Donner sens à la mort
Tous les défunts enterrés là et ceux dont on évoque la mémoire s’ancrent dans un passé sanctifié par le sang des martyrs dont la présence est affirmée par des reliques, magnifiées par ces chasses que sont ici les monuments. Elles contribuent à donner sens à la mort en inscrivant l’individu dans une histoire devenue source d’une transcendance nouvelle. Cette histoire dont la charge symbolique et la capacité mobilisatrice a acquis une dimension internationale est propre à dessiner un devenir en construisant par là même une forme nouvelle de l’éternité.

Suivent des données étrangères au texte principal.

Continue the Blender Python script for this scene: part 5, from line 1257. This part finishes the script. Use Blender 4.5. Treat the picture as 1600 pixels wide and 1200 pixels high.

Au tournant du siècle précédent, les inhumations opérées dans la 76e division relevaient de pratiques d’opposition, contribuant à donner sens à la mort infligée en érigeant les victimes de la répression en saints martyrs. Les tombes réunies autour de celles de Henri Barbusse et de Paul-Vaillant Couturier doivent en revanche à l’histoire et au rôle national du PCF de s’être différenciées dès les années 30 et à plus fort titre après 1945 de cette matrice initiale. Les tombes de résistants de premier plan, dont Ambroise Croizat puis Marcel Paul, l’un et l’autre ministres à la Libération et les monuments en hommage aux déportés confèrent à cet espace un caractère de souveraineté nationale et une indéniable légitimité. Cette construction délibérée opérée par la PCF constitue en effet une réplique au Panthéon, signifié par le caractère fondateur conféré dans l’un et l’autre cas à la figure de l’écrivain engagé, comme au mont Valérien, ces lieux majeurs du deuil civique, par là propre à construire une image de la souveraineté dont il se réclame.
Cela ne saurait justifier que le président de la République ait jugé bon de se dispenser d’intégrer un ou une communiste au nombre des résistant.e.s justement panthéonisé.e.s en 2015.